What a casino cannot do (which may be your confusion) is to deny you your winnings for cheating which they tried to do several times with early card counters. They lost in court, but the court still allowed them to ban particular people from playing. So, if the casinos do kick you out, you can collect your winnings. And, they can arrest you for trespassing once you’ve been banned.

The big difference between counterfeit currency and casino chips is that you have to go back to the experts in their house to cash in or use casino chips. Currency is accepted everywhere, and there are very few experts. So it is apples and oranges here. Aside from both of these being felonies and morally wrong, attempting anything with casino chips is just asking to be caught.

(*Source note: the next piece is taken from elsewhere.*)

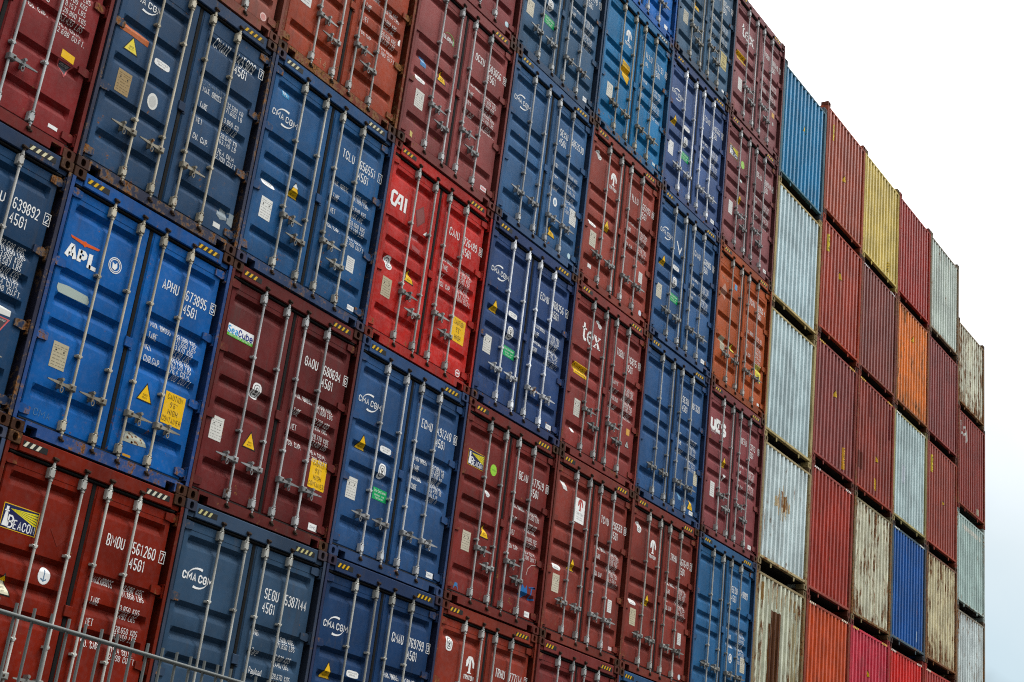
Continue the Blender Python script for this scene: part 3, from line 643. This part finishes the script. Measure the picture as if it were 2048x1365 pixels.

I was in Vegas in August (2009). I forgot to cash in 2 chips (1-$100, 1-$25) from Treasure Island. TI is owned by MGM-Mirage. It’s adjacent to The Mirage. At some point later, I went to the cage at The Mirage and cashed in 1-$5000 chip, a few $100 & $25 chips. I asked them if they’d cash in the TI chips too. They would not cash in the $100 chip. IIRC, they offered to cash the $25 chip. I don’t know if the reason for denying me was that it was a $100 chip or it was the multiple trips to the cage in rapid succession, always going to the same cashier.

For the $5000 chip, there was a very long delay. I don’t know what was going on, but it involved a supervisor, a couple trips by staff away from the counter, and some forms of ID being requested. I’ve cashed in $9000 in $1000 chips in Atlantic City without any delay or security procedures.

I suppose I had a few signs of potential fraud… not that I was committing any, but enough to trigger some basic double-checking.

By federal law, casino chips cannot be used as money outside the casino that issued them. I don’t think you could ever pay for your Slurpee with a $5 chip, but it wouldn’t be too far outside the ordinary for friends to offer chips in lieu of cash. High stakes poker players will swap $10k+ chips to settle debts amongst themselves.

They weren’t checking on the validity of the chip. They were filling out a Suspicious Activity Report (SAR) as per the Bank Secrecy Act of 1970 (or BSA, or otherwise known as the Currency and Foreign Transactions Reporting Act). It was triggered by quick multiple trips to a cage. Casinos fit into the broad category of “financial institution”.

If the casino lets them. All it takes for card counting not to work is to run the game with a lot of decks shuffled together in the shoe, and to never go very deep into the shoe before reshuffling and starting again.